__Your objective__
Everything from the line with "Model this scene" through the line with "GROUND = -1.6", inclusive, should be repeated exactly, except the pictures.

__Stored rows__

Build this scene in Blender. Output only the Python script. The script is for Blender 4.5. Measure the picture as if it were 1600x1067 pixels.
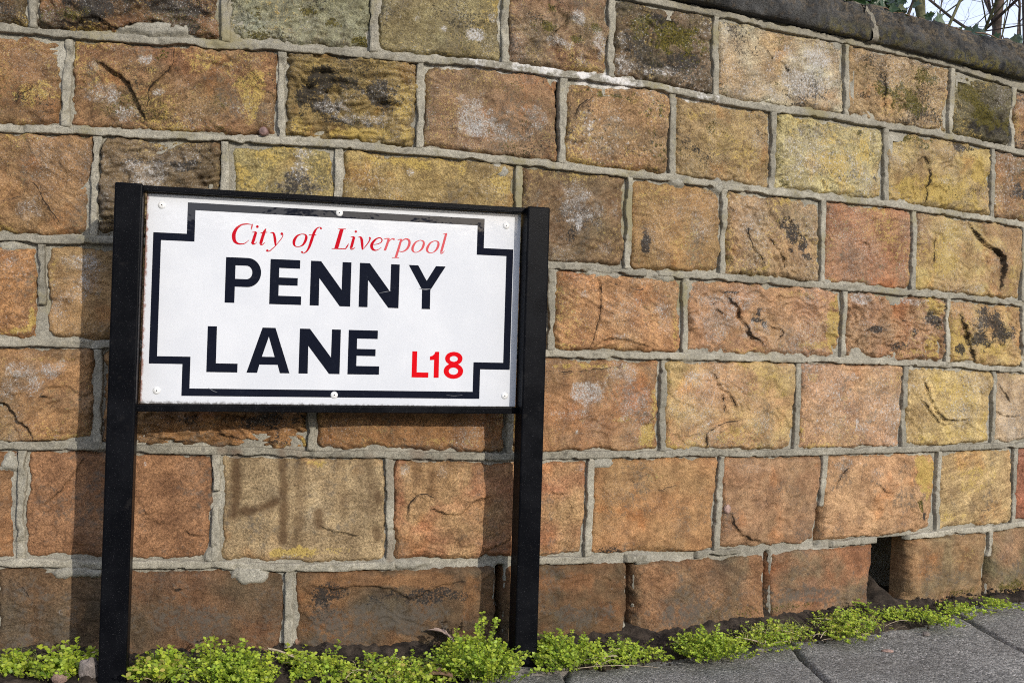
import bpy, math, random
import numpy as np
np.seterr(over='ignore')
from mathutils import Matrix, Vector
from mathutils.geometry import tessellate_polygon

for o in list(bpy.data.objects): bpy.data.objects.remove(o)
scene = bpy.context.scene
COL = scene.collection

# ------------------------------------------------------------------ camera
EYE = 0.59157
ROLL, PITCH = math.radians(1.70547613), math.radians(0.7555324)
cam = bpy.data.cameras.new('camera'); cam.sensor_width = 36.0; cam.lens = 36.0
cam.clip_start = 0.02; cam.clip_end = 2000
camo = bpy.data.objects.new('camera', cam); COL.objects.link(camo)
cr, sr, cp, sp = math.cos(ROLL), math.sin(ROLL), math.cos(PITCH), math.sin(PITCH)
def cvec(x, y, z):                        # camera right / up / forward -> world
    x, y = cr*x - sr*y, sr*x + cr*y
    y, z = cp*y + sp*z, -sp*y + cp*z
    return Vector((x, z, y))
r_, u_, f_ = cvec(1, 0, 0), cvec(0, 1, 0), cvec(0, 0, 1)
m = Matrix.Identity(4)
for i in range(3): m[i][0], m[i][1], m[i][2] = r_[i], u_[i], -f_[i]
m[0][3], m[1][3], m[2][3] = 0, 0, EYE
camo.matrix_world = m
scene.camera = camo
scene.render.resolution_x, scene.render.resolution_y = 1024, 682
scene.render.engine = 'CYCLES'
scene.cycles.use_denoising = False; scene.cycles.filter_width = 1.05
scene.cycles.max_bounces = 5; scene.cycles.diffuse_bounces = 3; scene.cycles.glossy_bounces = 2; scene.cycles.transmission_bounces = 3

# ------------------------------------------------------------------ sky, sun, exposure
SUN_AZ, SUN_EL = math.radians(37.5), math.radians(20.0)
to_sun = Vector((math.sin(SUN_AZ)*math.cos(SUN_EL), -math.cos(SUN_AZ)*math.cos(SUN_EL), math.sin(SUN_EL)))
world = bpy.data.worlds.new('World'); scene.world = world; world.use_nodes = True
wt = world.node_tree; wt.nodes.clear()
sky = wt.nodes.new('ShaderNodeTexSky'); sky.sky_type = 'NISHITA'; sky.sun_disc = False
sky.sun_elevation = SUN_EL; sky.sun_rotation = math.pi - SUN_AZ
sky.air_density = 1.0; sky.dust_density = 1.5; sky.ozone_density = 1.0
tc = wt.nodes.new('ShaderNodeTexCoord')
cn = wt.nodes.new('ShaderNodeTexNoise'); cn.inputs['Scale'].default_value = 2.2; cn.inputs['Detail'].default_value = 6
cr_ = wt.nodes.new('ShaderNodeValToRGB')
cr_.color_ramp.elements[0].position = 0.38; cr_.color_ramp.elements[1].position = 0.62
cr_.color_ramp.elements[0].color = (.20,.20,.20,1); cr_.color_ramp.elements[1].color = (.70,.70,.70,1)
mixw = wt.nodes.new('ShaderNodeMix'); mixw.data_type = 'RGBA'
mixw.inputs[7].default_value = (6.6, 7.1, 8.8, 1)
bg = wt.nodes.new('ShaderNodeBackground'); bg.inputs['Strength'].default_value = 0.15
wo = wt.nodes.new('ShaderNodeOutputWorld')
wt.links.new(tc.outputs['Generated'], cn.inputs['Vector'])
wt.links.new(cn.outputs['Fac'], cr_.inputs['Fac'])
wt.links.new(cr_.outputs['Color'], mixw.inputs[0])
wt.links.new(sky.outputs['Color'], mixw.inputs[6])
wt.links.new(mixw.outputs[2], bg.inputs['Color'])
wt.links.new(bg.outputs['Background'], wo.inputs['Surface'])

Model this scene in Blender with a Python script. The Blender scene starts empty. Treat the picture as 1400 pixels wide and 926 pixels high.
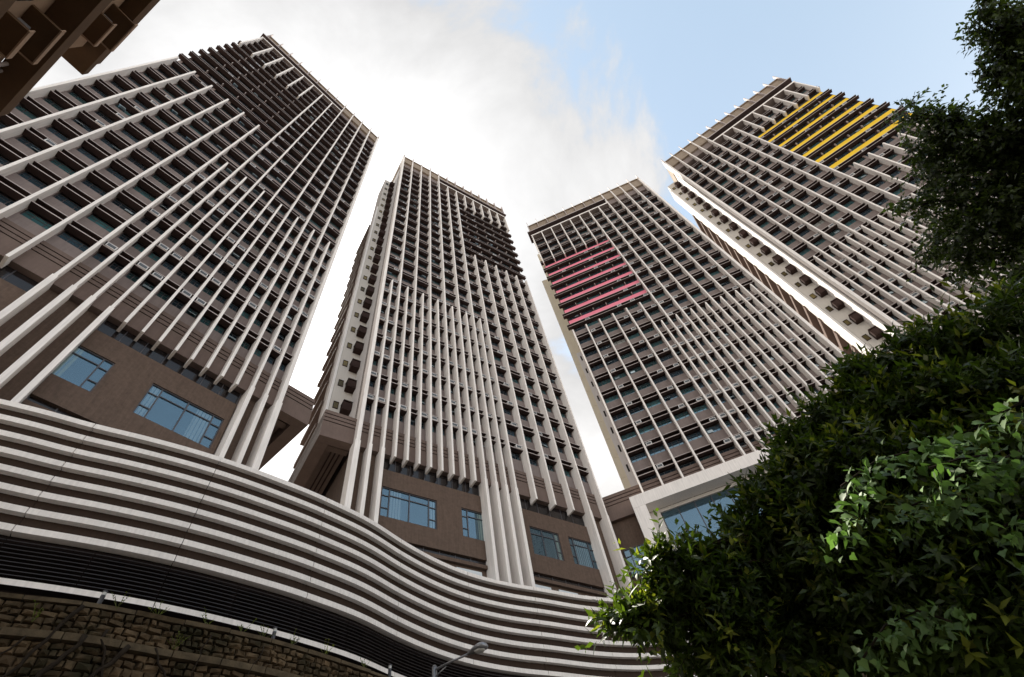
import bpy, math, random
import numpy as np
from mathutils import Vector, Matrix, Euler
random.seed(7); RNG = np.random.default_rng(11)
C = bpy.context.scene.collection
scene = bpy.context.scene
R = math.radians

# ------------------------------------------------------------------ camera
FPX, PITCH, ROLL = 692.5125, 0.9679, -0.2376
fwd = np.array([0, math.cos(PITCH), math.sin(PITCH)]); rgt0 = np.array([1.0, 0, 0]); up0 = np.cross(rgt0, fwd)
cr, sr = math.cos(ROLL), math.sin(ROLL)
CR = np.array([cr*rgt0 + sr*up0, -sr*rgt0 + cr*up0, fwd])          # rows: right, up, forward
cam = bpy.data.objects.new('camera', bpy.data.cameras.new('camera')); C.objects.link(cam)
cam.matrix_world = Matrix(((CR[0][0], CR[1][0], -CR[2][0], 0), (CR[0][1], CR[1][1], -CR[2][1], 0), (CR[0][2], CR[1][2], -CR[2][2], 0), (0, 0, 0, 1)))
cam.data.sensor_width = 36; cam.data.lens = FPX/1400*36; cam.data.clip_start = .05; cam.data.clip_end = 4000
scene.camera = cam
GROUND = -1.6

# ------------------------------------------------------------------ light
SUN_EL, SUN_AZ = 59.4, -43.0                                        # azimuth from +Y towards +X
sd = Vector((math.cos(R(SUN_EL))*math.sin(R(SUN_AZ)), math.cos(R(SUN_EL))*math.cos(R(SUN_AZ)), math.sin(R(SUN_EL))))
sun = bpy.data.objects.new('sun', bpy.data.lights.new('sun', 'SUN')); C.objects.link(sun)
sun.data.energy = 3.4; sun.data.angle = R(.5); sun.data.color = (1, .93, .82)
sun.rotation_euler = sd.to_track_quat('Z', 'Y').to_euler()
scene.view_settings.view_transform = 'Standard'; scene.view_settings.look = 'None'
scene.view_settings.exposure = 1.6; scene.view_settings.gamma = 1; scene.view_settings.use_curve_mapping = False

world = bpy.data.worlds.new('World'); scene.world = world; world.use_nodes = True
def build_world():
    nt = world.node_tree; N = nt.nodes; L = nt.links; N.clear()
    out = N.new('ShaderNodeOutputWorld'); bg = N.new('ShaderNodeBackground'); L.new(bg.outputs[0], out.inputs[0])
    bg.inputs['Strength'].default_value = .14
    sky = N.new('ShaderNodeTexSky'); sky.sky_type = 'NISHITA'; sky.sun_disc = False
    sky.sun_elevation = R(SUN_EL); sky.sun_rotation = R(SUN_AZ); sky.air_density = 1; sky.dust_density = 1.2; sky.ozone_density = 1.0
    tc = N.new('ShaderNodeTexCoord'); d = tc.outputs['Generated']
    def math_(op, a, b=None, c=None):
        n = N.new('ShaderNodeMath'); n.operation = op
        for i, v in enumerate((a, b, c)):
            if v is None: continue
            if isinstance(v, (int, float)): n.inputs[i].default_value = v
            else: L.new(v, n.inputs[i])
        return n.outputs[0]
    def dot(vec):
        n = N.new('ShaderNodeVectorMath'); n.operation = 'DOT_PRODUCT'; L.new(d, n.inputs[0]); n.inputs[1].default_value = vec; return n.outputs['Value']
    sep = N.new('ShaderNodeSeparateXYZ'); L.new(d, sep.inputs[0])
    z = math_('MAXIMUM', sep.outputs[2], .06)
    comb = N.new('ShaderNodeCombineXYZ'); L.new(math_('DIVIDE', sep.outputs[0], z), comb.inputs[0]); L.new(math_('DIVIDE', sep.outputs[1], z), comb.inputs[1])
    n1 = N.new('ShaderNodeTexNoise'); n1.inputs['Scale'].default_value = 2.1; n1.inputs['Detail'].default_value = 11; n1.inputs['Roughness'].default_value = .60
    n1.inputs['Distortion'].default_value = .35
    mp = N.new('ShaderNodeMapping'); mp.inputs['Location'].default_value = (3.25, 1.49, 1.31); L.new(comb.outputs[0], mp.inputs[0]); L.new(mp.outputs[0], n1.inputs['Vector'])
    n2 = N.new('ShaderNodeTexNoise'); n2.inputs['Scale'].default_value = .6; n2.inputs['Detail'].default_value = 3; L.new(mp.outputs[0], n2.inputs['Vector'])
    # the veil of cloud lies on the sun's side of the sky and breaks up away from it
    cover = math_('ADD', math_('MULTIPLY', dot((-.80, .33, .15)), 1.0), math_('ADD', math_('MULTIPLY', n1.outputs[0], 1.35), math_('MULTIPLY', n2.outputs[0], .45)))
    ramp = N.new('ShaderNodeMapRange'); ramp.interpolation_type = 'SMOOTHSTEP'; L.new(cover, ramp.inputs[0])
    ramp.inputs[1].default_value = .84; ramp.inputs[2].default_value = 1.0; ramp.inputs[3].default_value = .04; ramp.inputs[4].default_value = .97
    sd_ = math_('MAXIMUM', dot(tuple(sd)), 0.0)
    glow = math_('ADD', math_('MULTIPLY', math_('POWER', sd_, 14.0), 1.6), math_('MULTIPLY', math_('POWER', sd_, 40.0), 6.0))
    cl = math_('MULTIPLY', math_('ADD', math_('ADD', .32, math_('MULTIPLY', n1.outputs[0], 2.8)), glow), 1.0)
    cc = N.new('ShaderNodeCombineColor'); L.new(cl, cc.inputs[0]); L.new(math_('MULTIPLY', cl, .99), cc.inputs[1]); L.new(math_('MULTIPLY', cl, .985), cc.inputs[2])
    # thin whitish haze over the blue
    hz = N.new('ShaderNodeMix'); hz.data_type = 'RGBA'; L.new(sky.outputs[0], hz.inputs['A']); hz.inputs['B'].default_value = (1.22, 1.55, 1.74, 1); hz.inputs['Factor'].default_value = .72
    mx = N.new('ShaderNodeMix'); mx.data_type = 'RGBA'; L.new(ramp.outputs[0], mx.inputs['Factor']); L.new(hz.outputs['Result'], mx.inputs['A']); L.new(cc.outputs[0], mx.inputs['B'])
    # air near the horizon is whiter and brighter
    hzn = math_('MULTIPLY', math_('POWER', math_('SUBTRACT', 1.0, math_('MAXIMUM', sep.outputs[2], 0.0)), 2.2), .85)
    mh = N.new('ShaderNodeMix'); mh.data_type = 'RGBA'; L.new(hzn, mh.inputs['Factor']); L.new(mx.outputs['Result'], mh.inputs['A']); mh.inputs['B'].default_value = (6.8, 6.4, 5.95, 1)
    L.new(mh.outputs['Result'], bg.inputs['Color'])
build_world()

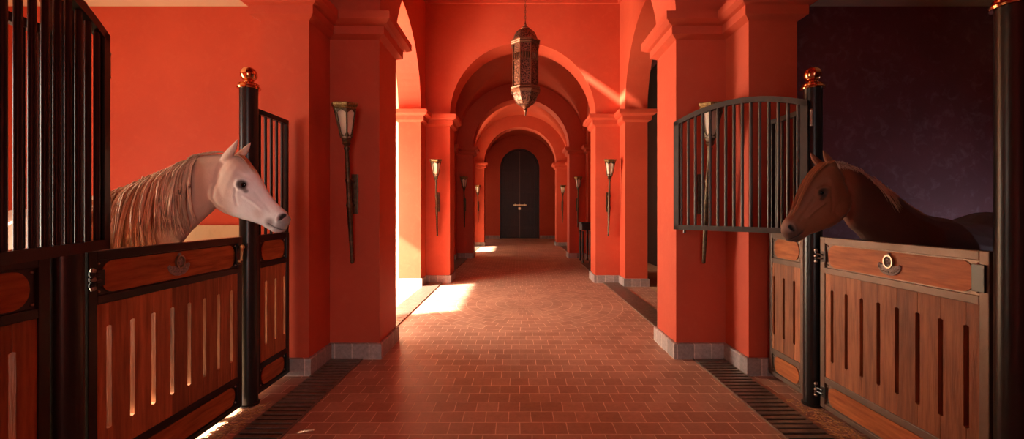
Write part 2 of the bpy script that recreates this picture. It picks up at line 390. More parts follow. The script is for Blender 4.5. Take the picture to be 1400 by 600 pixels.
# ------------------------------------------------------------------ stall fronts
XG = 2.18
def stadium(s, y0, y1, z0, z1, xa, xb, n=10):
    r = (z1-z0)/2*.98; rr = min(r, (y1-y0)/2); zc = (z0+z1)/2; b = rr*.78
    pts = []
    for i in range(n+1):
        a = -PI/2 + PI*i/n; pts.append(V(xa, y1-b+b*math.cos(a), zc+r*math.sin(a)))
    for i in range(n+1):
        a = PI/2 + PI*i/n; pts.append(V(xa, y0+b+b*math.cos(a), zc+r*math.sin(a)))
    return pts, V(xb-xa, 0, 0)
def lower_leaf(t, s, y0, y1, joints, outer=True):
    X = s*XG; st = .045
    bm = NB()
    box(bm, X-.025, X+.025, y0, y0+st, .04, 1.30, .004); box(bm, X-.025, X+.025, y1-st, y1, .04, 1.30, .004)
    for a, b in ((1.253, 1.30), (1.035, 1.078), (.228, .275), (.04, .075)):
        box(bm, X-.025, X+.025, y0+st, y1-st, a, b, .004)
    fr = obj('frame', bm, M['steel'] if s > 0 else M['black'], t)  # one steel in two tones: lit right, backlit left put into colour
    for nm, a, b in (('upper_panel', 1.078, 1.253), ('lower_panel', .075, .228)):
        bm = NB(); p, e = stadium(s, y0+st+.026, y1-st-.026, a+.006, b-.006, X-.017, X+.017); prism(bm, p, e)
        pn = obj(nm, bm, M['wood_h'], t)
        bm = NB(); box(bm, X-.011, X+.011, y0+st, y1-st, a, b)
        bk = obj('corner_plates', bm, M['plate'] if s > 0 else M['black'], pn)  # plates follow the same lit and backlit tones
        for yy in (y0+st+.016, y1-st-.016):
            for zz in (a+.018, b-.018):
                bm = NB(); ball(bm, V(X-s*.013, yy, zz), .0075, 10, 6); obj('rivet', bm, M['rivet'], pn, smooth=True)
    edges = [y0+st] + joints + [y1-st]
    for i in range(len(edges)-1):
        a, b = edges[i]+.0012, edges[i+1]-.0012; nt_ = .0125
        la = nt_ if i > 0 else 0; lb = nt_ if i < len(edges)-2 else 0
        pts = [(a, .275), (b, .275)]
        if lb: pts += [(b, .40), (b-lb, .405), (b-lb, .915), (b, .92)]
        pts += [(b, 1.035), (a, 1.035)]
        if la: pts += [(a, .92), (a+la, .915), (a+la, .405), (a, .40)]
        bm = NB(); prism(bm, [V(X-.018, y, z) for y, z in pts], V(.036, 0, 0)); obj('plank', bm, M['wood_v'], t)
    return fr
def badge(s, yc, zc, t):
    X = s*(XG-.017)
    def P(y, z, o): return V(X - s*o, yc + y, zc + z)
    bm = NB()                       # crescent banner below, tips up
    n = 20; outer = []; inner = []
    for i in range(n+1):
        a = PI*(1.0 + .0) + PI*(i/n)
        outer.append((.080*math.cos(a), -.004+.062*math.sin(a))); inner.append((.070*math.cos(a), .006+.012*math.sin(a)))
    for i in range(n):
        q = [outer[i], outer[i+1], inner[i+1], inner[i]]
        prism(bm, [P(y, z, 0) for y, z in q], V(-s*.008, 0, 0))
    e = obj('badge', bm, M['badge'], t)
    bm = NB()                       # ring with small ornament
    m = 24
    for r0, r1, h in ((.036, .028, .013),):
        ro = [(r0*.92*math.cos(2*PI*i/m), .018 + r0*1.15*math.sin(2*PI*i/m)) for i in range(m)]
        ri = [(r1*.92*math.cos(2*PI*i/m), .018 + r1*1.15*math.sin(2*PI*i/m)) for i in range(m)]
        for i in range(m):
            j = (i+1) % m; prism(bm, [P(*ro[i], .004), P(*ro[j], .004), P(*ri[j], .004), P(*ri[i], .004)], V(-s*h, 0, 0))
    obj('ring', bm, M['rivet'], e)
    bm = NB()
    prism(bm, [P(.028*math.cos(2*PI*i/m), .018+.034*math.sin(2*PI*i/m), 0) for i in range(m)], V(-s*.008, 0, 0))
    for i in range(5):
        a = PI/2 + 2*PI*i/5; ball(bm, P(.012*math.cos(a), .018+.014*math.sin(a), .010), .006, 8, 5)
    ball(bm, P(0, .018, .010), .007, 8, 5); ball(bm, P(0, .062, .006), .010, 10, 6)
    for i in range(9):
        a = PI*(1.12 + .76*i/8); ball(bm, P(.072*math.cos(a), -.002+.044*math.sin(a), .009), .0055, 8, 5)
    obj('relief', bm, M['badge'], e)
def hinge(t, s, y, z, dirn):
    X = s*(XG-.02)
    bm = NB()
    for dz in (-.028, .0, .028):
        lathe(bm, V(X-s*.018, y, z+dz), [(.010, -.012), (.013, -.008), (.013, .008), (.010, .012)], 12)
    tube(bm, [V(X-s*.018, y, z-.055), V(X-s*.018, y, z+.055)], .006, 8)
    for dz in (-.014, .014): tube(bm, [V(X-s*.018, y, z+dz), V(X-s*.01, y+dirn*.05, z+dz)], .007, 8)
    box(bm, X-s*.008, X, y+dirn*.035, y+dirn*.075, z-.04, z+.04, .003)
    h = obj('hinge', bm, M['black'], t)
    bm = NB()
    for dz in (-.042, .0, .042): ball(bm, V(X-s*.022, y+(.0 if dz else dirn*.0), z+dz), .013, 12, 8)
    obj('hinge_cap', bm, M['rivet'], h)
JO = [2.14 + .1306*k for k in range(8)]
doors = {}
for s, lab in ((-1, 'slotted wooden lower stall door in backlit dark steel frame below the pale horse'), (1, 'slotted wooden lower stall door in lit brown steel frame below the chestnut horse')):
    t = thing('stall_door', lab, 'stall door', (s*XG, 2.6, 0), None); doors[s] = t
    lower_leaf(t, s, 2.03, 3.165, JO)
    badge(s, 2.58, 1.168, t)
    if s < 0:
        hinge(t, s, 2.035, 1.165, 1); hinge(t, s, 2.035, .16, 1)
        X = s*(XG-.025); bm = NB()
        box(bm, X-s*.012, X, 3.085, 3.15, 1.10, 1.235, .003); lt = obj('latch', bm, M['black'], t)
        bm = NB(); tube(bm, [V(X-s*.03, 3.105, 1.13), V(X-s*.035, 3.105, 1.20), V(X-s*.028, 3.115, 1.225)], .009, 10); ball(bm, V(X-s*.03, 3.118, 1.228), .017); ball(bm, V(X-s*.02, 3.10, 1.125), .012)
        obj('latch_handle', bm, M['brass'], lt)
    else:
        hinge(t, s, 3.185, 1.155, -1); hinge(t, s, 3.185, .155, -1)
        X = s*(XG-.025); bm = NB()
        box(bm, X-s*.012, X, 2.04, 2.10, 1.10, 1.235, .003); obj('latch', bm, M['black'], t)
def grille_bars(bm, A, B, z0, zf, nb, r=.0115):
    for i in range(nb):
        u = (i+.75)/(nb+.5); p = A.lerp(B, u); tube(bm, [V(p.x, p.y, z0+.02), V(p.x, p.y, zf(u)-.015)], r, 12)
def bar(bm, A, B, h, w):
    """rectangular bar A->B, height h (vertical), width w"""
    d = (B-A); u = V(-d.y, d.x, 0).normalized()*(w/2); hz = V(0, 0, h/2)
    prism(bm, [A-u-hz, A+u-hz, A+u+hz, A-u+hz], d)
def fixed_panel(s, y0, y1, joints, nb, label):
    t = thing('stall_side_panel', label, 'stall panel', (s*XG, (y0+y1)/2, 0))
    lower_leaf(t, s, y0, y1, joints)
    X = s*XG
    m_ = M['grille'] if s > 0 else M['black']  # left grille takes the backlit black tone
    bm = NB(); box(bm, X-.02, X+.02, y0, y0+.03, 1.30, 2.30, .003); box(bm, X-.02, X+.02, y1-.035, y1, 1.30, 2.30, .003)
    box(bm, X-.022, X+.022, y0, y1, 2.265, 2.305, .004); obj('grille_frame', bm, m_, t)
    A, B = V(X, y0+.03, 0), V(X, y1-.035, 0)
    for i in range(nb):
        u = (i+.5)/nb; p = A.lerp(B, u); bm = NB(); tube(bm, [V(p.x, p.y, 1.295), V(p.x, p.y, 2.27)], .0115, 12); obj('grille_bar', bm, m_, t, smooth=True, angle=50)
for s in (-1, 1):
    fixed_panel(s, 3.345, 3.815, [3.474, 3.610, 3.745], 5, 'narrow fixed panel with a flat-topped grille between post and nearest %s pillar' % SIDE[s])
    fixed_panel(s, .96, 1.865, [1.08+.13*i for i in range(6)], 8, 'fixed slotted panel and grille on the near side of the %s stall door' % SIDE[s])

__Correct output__
Model this scene in Blender with a Python script. The Blender scene starts empty. Treat the picture as 1400 pixels wide and 926 pixels high.
import bpy, math, random
import numpy as np
from mathutils import Vector, Matrix, Euler
random.seed(7); RNG = np.random.default_rng(11)
C = bpy.context.scene.collection
scene = bpy.context.scene
R = math.radians

# ------------------------------------------------------------------ camera
FPX, PITCH, ROLL = 692.5125, 0.9679, -0.2376
fwd = np.array([0, math.cos(PITCH), math.sin(PITCH)]); rgt0 = np.array([1.0, 0, 0]); up0 = np.cross(rgt0, fwd)
cr, sr = math.cos(ROLL), math.sin(ROLL)
CR = np.array([cr*rgt0 + sr*up0, -sr*rgt0 + cr*up0, fwd])          # rows: right, up, forward
cam = bpy.data.objects.new('camera', bpy.data.cameras.new('camera')); C.objects.link(cam)
cam.matrix_world = Matrix(((CR[0][0], CR[1][0], -CR[2][0], 0), (CR[0][1], CR[1][1], -CR[2][1], 0), (CR[0][2], CR[1][2], -CR[2][2], 0), (0, 0, 0, 1)))
cam.data.sensor_width = 36; cam.data.lens = FPX/1400*36; cam.data.clip_start = .05; cam.data.clip_end = 4000
scene.camera = cam
GROUND = -1.6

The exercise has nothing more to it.